» COLLECTED MATERIAL:
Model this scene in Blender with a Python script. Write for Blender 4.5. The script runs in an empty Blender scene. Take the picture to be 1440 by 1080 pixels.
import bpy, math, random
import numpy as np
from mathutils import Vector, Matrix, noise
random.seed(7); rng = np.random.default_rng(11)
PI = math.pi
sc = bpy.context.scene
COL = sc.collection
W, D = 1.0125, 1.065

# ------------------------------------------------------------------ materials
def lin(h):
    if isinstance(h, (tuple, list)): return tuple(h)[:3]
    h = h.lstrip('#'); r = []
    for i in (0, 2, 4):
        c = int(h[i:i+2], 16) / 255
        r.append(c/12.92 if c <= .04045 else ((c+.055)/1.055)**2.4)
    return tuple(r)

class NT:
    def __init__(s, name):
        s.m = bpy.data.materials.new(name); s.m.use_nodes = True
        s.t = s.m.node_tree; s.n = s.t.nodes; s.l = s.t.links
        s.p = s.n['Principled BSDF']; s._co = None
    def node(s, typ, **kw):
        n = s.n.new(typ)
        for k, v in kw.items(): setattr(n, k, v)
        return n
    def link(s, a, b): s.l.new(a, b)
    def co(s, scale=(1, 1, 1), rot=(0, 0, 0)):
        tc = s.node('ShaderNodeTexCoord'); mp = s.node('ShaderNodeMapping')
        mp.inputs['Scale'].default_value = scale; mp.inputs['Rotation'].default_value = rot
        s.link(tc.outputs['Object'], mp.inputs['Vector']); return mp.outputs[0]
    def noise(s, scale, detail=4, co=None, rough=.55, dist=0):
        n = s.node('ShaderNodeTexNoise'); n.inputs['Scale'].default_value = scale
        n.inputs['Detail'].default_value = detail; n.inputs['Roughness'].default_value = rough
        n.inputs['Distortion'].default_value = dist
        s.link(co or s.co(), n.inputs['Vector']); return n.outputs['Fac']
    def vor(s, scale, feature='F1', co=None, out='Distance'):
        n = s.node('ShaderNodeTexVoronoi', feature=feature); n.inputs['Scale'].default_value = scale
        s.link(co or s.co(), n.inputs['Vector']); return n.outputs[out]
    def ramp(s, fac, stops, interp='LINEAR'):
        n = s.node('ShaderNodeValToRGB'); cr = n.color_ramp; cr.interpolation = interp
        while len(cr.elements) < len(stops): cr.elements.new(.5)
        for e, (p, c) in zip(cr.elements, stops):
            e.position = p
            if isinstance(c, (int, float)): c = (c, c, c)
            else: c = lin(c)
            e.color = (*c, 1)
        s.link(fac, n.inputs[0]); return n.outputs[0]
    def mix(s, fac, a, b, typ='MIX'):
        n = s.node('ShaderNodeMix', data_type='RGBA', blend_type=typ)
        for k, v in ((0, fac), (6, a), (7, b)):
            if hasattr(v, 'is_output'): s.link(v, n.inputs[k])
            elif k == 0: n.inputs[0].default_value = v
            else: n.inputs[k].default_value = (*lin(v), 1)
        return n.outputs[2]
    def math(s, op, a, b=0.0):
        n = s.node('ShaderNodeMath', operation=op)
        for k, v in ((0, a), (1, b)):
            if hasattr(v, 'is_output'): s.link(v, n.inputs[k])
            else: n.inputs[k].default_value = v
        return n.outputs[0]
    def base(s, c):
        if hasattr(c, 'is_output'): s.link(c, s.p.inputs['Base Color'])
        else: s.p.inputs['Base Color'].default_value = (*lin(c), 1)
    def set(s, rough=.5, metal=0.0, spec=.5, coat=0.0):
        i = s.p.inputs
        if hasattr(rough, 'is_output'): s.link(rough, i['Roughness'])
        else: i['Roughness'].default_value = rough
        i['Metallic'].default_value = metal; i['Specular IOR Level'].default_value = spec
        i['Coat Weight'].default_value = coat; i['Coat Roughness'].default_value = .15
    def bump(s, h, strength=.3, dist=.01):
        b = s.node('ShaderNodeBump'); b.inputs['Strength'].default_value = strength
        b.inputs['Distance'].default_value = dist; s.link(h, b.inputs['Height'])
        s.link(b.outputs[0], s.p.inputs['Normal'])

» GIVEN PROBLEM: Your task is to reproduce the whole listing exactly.

» RESULT BELOW:
Model this scene in Blender with a Python script. Write for Blender 4.5. The script runs in an empty Blender scene. Take the picture to be 1440 by 1080 pixels.
import bpy, math, random
import numpy as np
from mathutils import Vector, Matrix, noise
random.seed(7); rng = np.random.default_rng(11)
PI = math.pi
sc = bpy.context.scene
COL = sc.collection
W, D = 1.0125, 1.065

# ------------------------------------------------------------------ materials
def lin(h):
    if isinstance(h, (tuple, list)): return tuple(h)[:3]
    h = h.lstrip('#'); r = []
    for i in (0, 2, 4):
        c = int(h[i:i+2], 16) / 255
        r.append(c/12.92 if c <= .04045 else ((c+.055)/1.055)**2.4)
    return tuple(r)

class NT:
    def __init__(s, name):
        s.m = bpy.data.materials.new(name); s.m.use_nodes = True
        s.t = s.m.node_tree; s.n = s.t.nodes; s.l = s.t.links
        s.p = s.n['Principled BSDF']; s._co = None
    def node(s, typ, **kw):
        n = s.n.new(typ)
        for k, v in kw.items(): setattr(n, k, v)
        return n
    def link(s, a, b): s.l.new(a, b)
    def co(s, scale=(1, 1, 1), rot=(0, 0, 0)):
        tc = s.node('ShaderNodeTexCoord'); mp = s.node('ShaderNodeMapping')
        mp.inputs['Scale'].default_value = scale; mp.inputs['Rotation'].default_value = rot
        s.link(tc.outputs['Object'], mp.inputs['Vector']); return mp.outputs[0]
    def noise(s, scale, detail=4, co=None, rough=.55, dist=0):
        n = s.node('ShaderNodeTexNoise'); n.inputs['Scale'].default_value = scale
        n.inputs['Detail'].default_value = detail; n.inputs['Roughness'].default_value = rough
        n.inputs['Distortion'].default_value = dist
        s.link(co or s.co(), n.inputs['Vector']); return n.outputs['Fac']
    def vor(s, scale, feature='F1', co=None, out='Distance'):
        n = s.node('ShaderNodeTexVoronoi', feature=feature); n.inputs['Scale'].default_value = scale
        s.link(co or s.co(), n.inputs['Vector']); return n.outputs[out]
    def ramp(s, fac, stops, interp='LINEAR'):
        n = s.node('ShaderNodeValToRGB'); cr = n.color_ramp; cr.interpolation = interp
        while len(cr.elements) < len(stops): cr.elements.new(.5)
        for e, (p, c) in zip(cr.elements, stops):
            e.position = p
            if isinstance(c, (int, float)): c = (c, c, c)
            else: c = lin(c)
            e.color = (*c, 1)
        s.link(fac, n.inputs[0]); return n.outputs[0]
    def mix(s, fac, a, b, typ='MIX'):
        n = s.node('ShaderNodeMix', data_type='RGBA', blend_type=typ)
        for k, v in ((0, fac), (6, a), (7, b)):
            if hasattr(v, 'is_output'): s.link(v, n.inputs[k])
            elif k == 0: n.inputs[0].default_value = v
            else: n.inputs[k].default_value = (*lin(v), 1)
        return n.outputs[2]
    def math(s, op, a, b=0.0):
        n = s.node('ShaderNodeMath', operation=op)
        for k, v in ((0, a), (1, b)):
            if hasattr(v, 'is_output'): s.link(v, n.inputs[k])
            else: n.inputs[k].default_value = v
        return n.outputs[0]
    def base(s, c):
        if hasattr(c, 'is_output'): s.link(c, s.p.inputs['Base Color'])
        else: s.p.inputs['Base Color'].default_value = (*lin(c), 1)
    def set(s, rough=.5, metal=0.0, spec=.5, coat=0.0):
        i = s.p.inputs
        if hasattr(rough, 'is_output'): s.link(rough, i['Roughness'])
        else: i['Roughness'].default_value = rough
        i['Metallic'].default_value = metal; i['Specular IOR Level'].default_value = spec
        i['Coat Weight'].default_value = coat; i['Coat Roughness'].default_value = .15
    def bump(s, h, strength=.3, dist=.01):
        b = s.node('ShaderNodeBump'); b.inputs['Strength'].default_value = strength
        b.inputs['Distance'].default_value = dist; s.link(h, b.inputs['Height'])
        s.link(b.outputs[0], s.p.inputs['Normal'])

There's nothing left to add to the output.